Nie trudno sobie wyobrazić, jak skończyłby mały rudy futrzak, który zapakowany w foliowy worek trafił na ulicę. Pomoc na szczęście przyszła w porę. Kutnianka natykając się na świadectwo tego bestialstwa postanowiła zaopiekować się małym kociakiem. O sprawie poinformowała internautów na grupie Kutno, gdzie nie przebierając w słowach zwróciła się również do lekkomyślnych sprawców. Pod postem - jak to często w takich przypadkach bywa - zawrzało.
- Witam. Post kieruje do szma** która wyrzuciła zawiązanego w worku ze śmieciami małego, rudego kota. Tylko człowiek, bo nawet nie aż, potrafi zrobić coś takiego. Oby spotkał cię taki sam los haki zgotowałeś temu maluchowi - pisze kutnianka.

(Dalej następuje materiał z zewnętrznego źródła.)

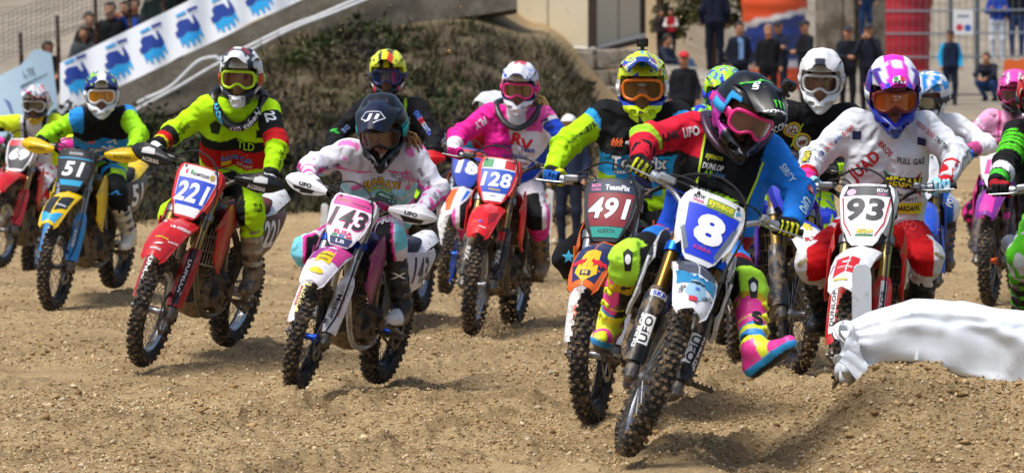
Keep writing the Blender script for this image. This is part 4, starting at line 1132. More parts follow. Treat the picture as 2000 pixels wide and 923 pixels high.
@cached
def shroud_mesh(s):
    prof = [  # top edge and bottom edge stations along x: x, z_top, z_bot, y
        (.60, .925, .80, .115), (.72, .955, .74, .135), (.84, .985, .66, .165), (.94, .995, .60, .19), (1.03, .975, .585, .205), (1.10, .93, .62, .208), (1.15, .86, .69, .195)]
    rows = []
    for x, zt, zb, y in prof:
        rows.append([(x, s * (y - .03 * (v ** 3) - .02 * (1 - v) ** 2), zb + (zt - zb) * v) for v in np.linspace(0, 1, 8)])
    m = MB(); m.sheet(rows[::s], .005)
    m.tube([(1.15, s * .192, .86), (1.155, s * .19, .78), (1.15, s * .192, .69), (1.10, s * .20, .62), (1.03, s * .198, .585)], .008, 8)
    return m.mesh('radiator_shroud', angle=40)
@cached
def radiator_mesh(s):
    m = MB(); m.box((1.005, s * .125, .745), (.03, .115, .27), rotm((0, 1, 0), -.25), bev=.006)
    m.cyl((1.03, s * .125, .875), (1.03, s * .125, .89), .02)
    return m.mesh('radiator')
@cached
def grille_mesh(s):
    m = MB(); R = rotm((0, 1, 0), -.25); c = np.array((1.028, s * .13, .742))
    for i in range(7): m.box(c + R @ np.array((0, (i - 3) * .0195, 0)), (.016, .006, .26), R @ rotm((0, 0, 1), s * .5))
    for k in (-.128, -.045, .045, .128): m.box(c + R @ np.array((.002, 0, k)), (.014, .128, .008), R)
    return m.mesh('radiator_grille')
@cached
def tank_mesh():
    rows = []
    for x, zt, w in ((.62, .93, .09), (.72, .965, .12), (.85, 1.0, .135), (.96, 1.005, .12), (1.04, .96, .085)):
        rows.append([(x, w * np.sign(cos(a)) * abs(cos(a)) ** .7, zt - .10 + .10 * np.sign(sin(a)) * abs(sin(a)) ** .8) for a in np.linspace(0, 2 * pi, 18, endpoint=False)])
    m = MB(); m.loft(rows); m.cyl((.88, 0, 1.0), (.88, 0, 1.03), .035, n=16)
    return m.mesh('fuel_tank', angle=60)
@cached
def seat_mesh():
    rows = []
    for x, z, w, h in ((-.12, .955, .07, .03), (0, .95, .10, .05), (.2, .94, .115, .06), (.4, .935, .105, .06), (.58, .95, .085, .06), (.74, .985, .06, .05), (.84, 1.015, .04, .03)):
        rows.append([(x, w * np.sign(cos(a)) * abs(cos(a)) ** .6, z - h + h * np.sign(sin(a)) * abs(sin(a)) ** .6) for a in np.linspace(0, 2 * pi, 16, endpoint=False)])
    m = MB(); m.loft(rows)
    return m.mesh('seat', angle=60)
@cached
def rear_fender_mesh():
    st = [(.20, .90, .10), (.05, .905, .105), (-.12, .92, .10), (-.28, .955, .09), (-.42, .985, .08), (-.47, .985, .05)]
    m = MB(); m.sheet([[(x, u * w, z - .05 * abs(u) ** 2.4) for u in np.linspace(-1, 1, 9)] for x, z, w in st], .006)
    return m.mesh('rear_fender')
@cached
def side_panel_mesh(s):
    st = [(.46, .88, .66, .125), (.34, .885, .62, .15), (.2, .885, .63, .165), (.05, .89, .67, .165), (-.1, .90, .75, .15), (-.17, .905, .82, .135)]
    m = MB(); m.sheet([[(x, s * (y + .02 * sin(v * pi)), zb + (zt - zb) * v) for v in np.linspace(0, 1, 6)] for x, zt, zb, y in st][::-s], .005)
    return m.mesh('side_panel')
@cached
def frame_mesh():
    m = MB()
    m.cyl(fk(0, .70, -.035) + 0, fk(0, .47, -.035), .035)
    for s in (-1, 1):
        m.tube(bez([(1.10, s * .03, .93), (.92, s * .085, .90), (.66, s * .115, .80), (.50, s * .12, .62), (.46, s * .10, .44), (.50, s * .09, .33)], 4), .024, 8, flat=.8)
        m.tube(bez([(1.12, s * .022, .80), (1.06, s * .05, .62), (.98, s * .075, .42), (.88, s * .085, .31), (.70, s * .09, .275), (.50, s * .09, .31)], 4), .02, 8)
        m.tube([(.62, s * .10, .82), (.3, s * .10, .84), (-.05, s * .08, .89)], .011, 8)
        m.tube([(.50, s * .10, .58), (.2, s * .09, .76), (-.05, s * .08, .87)], .011, 8)
    return m.mesh('frame')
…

- Żyje... Czuje.. Jakie trzeba mieć sumienie żeby coś takiego zrobić.. Bydle nie człowiek - pisze pani Agnieszka.
- Potwory a nie ludzie....jak tak można? - dodaje pani Małgorzata.
Pani Paulina dodaje, że nie zwierzak nie jest w najlepszym stanie, lecz jak tylko wróci do zdrowia, będzie szukać dla niego domku.